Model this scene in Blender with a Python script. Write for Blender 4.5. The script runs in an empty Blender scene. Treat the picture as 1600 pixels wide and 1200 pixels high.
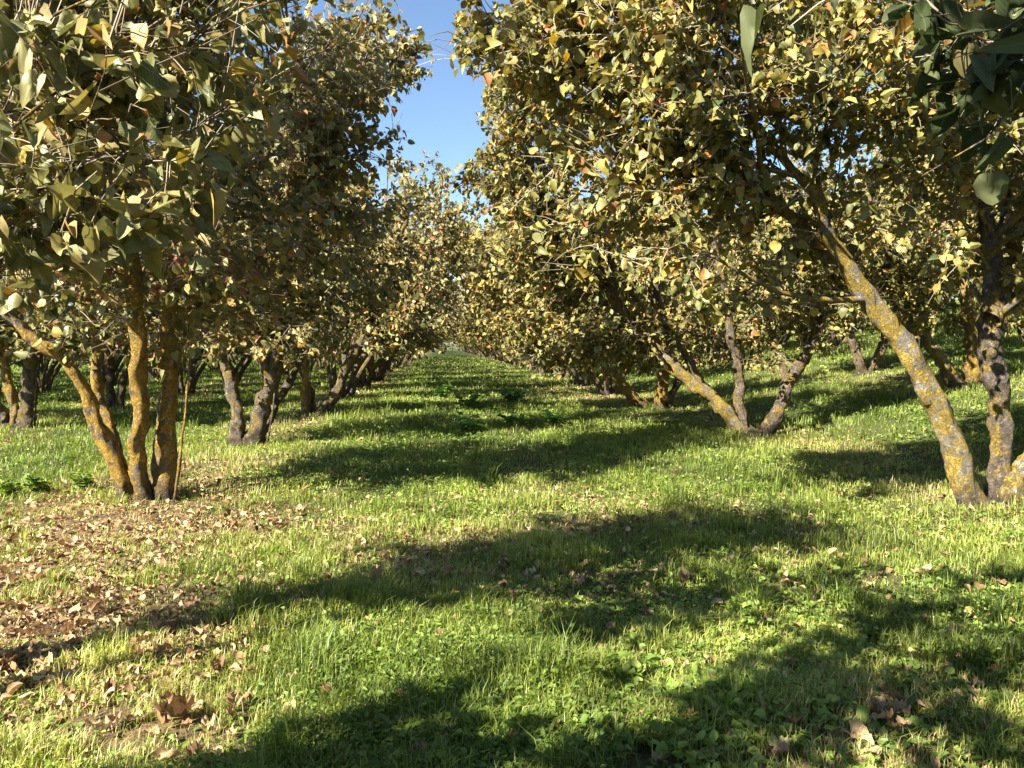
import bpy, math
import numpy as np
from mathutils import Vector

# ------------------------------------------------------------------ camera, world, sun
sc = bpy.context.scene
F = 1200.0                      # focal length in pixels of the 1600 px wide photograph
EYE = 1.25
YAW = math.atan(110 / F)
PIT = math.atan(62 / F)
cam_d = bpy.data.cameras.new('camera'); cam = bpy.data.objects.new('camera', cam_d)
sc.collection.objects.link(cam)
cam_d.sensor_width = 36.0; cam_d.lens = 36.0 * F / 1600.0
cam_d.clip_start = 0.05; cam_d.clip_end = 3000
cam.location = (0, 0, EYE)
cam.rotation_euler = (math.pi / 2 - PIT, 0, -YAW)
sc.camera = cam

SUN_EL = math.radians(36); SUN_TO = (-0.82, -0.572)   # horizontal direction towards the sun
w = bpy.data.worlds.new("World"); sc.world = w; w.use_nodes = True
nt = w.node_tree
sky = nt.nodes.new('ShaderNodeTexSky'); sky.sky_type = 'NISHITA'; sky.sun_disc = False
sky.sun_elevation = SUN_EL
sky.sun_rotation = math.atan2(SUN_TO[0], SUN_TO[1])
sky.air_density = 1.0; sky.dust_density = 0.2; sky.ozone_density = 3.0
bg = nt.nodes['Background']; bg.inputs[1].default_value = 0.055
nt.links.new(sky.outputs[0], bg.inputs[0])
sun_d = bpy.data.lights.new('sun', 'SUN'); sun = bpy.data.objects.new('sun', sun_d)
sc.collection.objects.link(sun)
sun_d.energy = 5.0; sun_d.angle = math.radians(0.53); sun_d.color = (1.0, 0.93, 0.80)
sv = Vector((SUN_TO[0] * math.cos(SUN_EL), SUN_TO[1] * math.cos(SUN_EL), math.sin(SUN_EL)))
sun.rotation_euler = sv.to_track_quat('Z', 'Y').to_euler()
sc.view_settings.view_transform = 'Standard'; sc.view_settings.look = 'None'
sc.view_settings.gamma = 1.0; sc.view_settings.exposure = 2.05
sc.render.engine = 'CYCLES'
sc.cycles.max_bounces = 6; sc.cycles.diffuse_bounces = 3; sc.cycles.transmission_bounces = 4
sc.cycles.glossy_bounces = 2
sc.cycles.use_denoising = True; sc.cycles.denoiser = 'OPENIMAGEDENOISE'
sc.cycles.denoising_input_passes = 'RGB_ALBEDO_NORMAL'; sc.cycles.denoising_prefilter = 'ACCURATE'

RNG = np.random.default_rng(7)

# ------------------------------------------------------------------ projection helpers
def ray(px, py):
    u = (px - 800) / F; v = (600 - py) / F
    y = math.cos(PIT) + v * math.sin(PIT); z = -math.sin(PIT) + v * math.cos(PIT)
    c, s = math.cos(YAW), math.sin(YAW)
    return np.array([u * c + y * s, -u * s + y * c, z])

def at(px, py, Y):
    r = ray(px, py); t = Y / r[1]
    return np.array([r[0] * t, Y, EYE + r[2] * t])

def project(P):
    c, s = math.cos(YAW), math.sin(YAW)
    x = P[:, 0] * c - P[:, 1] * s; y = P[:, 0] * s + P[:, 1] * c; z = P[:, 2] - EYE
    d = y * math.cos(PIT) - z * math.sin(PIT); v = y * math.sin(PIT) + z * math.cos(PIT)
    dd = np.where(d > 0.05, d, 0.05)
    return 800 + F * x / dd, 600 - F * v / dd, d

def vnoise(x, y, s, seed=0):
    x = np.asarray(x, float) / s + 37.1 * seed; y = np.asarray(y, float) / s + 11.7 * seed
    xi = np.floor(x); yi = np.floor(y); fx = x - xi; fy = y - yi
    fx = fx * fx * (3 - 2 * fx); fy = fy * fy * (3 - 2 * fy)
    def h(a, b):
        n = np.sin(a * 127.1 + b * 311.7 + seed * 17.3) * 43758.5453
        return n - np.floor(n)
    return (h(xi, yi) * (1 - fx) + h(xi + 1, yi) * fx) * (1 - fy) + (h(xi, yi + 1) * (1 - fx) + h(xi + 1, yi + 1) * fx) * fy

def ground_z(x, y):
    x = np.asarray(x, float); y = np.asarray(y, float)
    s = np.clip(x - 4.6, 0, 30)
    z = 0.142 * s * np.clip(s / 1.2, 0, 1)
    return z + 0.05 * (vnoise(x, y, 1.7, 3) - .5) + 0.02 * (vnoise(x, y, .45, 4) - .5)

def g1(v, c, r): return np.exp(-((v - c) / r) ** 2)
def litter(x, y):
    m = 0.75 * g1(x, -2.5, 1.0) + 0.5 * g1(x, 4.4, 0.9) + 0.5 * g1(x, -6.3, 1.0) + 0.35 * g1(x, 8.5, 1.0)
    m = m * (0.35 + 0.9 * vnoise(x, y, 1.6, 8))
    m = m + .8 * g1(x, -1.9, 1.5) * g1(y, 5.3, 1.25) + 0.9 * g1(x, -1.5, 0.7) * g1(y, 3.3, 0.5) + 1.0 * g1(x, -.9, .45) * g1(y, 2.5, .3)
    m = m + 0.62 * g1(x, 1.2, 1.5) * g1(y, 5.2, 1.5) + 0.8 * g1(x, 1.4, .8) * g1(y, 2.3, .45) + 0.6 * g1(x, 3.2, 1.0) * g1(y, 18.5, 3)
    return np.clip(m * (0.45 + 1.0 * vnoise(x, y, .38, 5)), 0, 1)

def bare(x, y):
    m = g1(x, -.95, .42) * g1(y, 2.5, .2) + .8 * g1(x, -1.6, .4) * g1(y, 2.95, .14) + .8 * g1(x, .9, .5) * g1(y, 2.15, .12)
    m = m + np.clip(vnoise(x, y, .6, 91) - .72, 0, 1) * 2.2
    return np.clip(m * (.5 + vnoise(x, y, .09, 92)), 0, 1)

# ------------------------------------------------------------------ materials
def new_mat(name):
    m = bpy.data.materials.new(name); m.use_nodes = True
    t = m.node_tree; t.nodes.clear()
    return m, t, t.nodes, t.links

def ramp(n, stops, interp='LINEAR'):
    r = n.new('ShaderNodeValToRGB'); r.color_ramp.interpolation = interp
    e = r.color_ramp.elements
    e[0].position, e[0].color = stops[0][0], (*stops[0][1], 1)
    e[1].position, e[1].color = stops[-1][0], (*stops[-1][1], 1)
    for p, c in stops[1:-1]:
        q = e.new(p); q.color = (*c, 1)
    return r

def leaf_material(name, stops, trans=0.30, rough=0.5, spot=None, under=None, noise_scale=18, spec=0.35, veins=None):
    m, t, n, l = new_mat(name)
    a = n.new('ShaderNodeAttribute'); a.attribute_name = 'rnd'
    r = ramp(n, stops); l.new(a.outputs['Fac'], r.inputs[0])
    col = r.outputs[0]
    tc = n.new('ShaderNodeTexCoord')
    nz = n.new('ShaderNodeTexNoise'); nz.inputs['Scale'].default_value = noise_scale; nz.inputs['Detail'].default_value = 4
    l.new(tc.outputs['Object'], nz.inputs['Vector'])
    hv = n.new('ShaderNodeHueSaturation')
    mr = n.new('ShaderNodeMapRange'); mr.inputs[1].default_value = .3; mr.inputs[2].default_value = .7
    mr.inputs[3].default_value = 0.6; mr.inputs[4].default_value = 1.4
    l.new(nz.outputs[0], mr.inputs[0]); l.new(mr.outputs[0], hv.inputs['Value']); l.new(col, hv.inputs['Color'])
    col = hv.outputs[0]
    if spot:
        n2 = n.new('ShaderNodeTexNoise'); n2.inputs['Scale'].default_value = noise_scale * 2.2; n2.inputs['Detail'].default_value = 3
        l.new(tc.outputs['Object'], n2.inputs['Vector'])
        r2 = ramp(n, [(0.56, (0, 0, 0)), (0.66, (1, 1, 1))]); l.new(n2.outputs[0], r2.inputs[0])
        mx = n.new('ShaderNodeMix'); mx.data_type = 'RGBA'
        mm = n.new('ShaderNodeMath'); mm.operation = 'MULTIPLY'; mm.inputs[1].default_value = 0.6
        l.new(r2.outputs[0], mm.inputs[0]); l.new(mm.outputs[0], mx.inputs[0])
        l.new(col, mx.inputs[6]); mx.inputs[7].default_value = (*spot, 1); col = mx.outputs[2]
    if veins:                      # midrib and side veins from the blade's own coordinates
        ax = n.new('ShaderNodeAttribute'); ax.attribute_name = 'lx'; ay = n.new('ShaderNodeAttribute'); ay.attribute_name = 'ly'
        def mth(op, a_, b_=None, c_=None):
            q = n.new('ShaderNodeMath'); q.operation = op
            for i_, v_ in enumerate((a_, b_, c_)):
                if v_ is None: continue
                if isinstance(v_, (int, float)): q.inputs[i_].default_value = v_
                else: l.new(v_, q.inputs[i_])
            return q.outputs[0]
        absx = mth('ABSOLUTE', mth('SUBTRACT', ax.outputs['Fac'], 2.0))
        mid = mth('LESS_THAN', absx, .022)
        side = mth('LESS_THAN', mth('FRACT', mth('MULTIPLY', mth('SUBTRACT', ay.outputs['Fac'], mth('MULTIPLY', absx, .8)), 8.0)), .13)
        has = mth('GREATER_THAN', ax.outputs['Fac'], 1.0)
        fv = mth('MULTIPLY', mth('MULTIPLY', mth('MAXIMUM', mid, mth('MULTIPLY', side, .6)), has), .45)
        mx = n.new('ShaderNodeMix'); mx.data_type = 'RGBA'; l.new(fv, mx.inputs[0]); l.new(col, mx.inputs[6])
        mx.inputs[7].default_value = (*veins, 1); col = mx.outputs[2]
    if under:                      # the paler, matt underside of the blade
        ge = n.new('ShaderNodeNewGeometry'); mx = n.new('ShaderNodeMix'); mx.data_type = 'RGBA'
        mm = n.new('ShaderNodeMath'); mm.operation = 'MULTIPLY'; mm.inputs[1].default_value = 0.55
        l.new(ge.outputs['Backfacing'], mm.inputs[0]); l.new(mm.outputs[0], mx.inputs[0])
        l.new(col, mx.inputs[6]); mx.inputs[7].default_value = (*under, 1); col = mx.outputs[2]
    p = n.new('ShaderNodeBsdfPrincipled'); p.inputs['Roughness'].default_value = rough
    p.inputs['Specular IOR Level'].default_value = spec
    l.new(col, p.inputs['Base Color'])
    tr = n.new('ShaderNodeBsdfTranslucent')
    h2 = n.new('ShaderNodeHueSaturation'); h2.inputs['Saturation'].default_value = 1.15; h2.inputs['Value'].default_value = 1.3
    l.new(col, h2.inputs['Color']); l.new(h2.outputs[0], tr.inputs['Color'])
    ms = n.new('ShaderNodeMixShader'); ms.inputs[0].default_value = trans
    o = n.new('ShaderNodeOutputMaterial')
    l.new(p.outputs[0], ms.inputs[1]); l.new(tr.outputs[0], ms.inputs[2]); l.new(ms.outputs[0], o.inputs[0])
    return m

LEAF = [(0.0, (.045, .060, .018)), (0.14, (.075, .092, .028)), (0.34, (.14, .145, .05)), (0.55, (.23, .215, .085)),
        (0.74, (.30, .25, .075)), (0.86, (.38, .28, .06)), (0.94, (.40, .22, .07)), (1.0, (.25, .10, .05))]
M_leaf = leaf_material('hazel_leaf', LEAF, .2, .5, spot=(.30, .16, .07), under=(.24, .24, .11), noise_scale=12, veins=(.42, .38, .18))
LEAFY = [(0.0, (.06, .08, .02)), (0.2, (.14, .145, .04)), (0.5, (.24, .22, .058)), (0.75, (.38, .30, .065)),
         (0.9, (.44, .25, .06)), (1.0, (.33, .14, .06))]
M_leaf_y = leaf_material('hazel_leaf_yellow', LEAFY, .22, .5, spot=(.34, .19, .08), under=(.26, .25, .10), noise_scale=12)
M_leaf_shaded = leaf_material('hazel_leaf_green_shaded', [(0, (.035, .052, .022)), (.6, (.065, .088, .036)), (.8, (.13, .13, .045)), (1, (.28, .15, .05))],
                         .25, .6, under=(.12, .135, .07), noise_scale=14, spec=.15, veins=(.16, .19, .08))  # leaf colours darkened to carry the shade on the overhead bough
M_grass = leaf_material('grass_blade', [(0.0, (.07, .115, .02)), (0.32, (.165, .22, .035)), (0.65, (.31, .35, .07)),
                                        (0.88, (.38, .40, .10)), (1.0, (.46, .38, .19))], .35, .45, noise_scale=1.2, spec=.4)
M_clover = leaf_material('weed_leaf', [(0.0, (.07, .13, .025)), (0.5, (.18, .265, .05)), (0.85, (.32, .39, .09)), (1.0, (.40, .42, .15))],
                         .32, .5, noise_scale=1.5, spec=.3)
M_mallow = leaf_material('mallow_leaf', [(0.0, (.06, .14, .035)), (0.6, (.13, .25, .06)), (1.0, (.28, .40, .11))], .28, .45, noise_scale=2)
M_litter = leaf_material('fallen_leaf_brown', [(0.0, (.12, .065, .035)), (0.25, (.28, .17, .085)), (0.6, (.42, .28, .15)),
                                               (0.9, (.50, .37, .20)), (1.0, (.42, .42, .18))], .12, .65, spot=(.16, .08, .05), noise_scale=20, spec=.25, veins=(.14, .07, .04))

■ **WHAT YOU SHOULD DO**
Every line from the top of the material above through the line with "sc.camera = cam" should be duplicated exactly, please; leave out the pictures.

■ **THE SOLUTION**
Model this scene in Blender with a Python script. Write for Blender 4.5. The script runs in an empty Blender scene. Treat the picture as 1600 pixels wide and 1200 pixels high.
import bpy, math
import numpy as np
from mathutils import Vector

# ------------------------------------------------------------------ camera, world, sun
sc = bpy.context.scene
F = 1200.0                      # focal length in pixels of the 1600 px wide photograph
EYE = 1.25
YAW = math.atan(110 / F)
PIT = math.atan(62 / F)
cam_d = bpy.data.cameras.new('camera'); cam = bpy.data.objects.new('camera', cam_d)
sc.collection.objects.link(cam)
cam_d.sensor_width = 36.0; cam_d.lens = 36.0 * F / 1600.0
cam_d.clip_start = 0.05; cam_d.clip_end = 3000
cam.location = (0, 0, EYE)
cam.rotation_euler = (math.pi / 2 - PIT, 0, -YAW)
sc.camera = cam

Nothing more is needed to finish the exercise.